KATZ: Besides Louisville, which program is or should be Kentucky's biggest rival?
CALIPARI: We treat every game the same, but if we're playing Louisville or Indiana, North Carolina, Duke, Kansas, UCLA -- and I could probably name Tennessee, Florida and a couple of others -- those games matter more in our fans' minds. We have a lot of [big] games because of who we are. But a rivalry can't be one way. It has to be big for both schools.

The Louisville game is huge in this state. But because I don't have a team full of players who are from Kentucky, it's not as big to them. There's no disrespect for it. In their minds, it's simply another game that we have to play, and they know that the other team's going to be jacked up, like every other team we play. Our game against Duke was played up big on TV, so that game was big to them because we were playing a team that was ranked, that has a very good reputation, but our players didn't know the history of Duke and Kentucky. They didn't know who Christian Laettner was. The players only know about the last three years.

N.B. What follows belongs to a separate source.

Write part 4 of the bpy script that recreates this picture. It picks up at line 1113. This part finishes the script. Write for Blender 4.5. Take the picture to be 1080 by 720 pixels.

KATZ: How long can you keep up this pace coaching at Kentucky?
CALIPARI: Probably another six years, maybe seven. This is a 10-year run, then I'll pass it on to somebody else to keep this program going, because it's so important to this state. I'm not the kind of guy who could retire on the job, who'd just stay to get paid. I'm not doing it for numbers or to pass everyone's win record.

KATZ: What's the biggest misconception about you?
CALIPARI: I don't know, nor do I care.